The dangers of political correctness - the Ecole Jerusalem project

The pervasive influence of 'mere Christianity' means that even where the importance of the Tradition is taken into account, it is often relativised as just one more example of how the text has been received, of no greater or lesser import than any other.

Consider for example the Ecole Jerusalem's BEST project, The Bible in its Traditions, which looks set to fill a real gap in Catholic resources on the net and in print, by bringing together textual aids, contextual material and the tradition of the Church.  The sample webpage they've put up has some fabulous material on it.

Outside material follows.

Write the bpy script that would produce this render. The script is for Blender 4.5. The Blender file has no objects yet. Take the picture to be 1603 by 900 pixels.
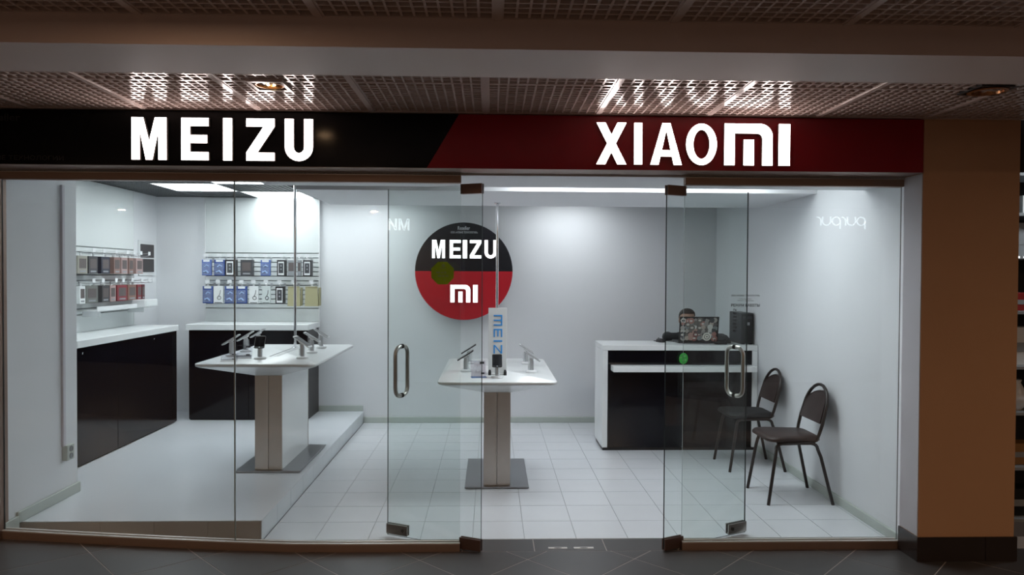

 But unfortunately the project appears to be trying to be ultra-PC, and thus fails in my opinion, in its demonstration volume (only in French at this stage) to differentiate adequately, and give appropriate status to the tradition of the Church as opposed to the general 'reception of the text'. 

Having information about the use of Scripture in music and art, for example, is a nice additional extra - by no means essential, and you have to wonder if it is really a priority to have, but potentially interesting.  Certainly material on the Jewish context of Scripture can be helpful.  But do we really need to know how, for example, Islam has distorted the meanings of Scripture?  Not just mere Christianity, but mere religion!

Reducing Catholicism to just one more tradition to be taken into account - rather than the Tradition - effectively eliminates Catholicism altogether.  It is a direction that should be resisted.